Dalpé nous fait pénétrer dans les situations abruptement, les attaquant de front, sans mise en contexte préalable: les enjeux généraux de chaque scène sont dévoilés peu à peu, en cours de dialogue. Si les détails de l’échange sont laissés dans l’ombre, les personnages se révélent dans l’action, dans les affrontements – à ce titre, les monologues oniriques intercalés entre les scènes paraissent peut-être superflus. Et on est pris dans la tension créée ou soutenue par cette langue hachurée, directe, fortement mâtinée d’anglais, qui donne son jus, sa pulsation et sa crédibilité au texte.
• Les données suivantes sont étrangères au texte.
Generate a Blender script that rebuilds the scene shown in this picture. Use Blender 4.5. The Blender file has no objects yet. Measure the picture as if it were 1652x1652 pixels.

Projections d’indications scéniques à l’appui, la mise en scène énergique de Fernand Rainville – un spécialiste du théâtre urbain et nord-américain – fait écho au rythme plutôt cinématographique de la pièce. Tous justes, les interprètes servent fort bien les dialogues punchés, saccadés, pétris du sens de l’absurde de Dalpé. Se fendant d’une prestation prenante, ce dernier nous rappelle éloquemment qu’il est aussi un acteur. Quant à Pierre Curzi, son jeu fort et convaincant nous donne envie de le voir plus souvent sur scène. S’il flirte presque avec la caricature – voix rauque, démarche dansante, accent incroyablement métissé -, David Boutin compose un bum mémorable et des plus inquiétants. À ne pas croiser un soir d’Halloween…

Trick or Treat? La pièce de Jean Marc Dalpé nous réserve les deux: des tours à sa façon, et des gâteries savoureuses. Une véritable friandise, pour qui aime les saveurs corsées.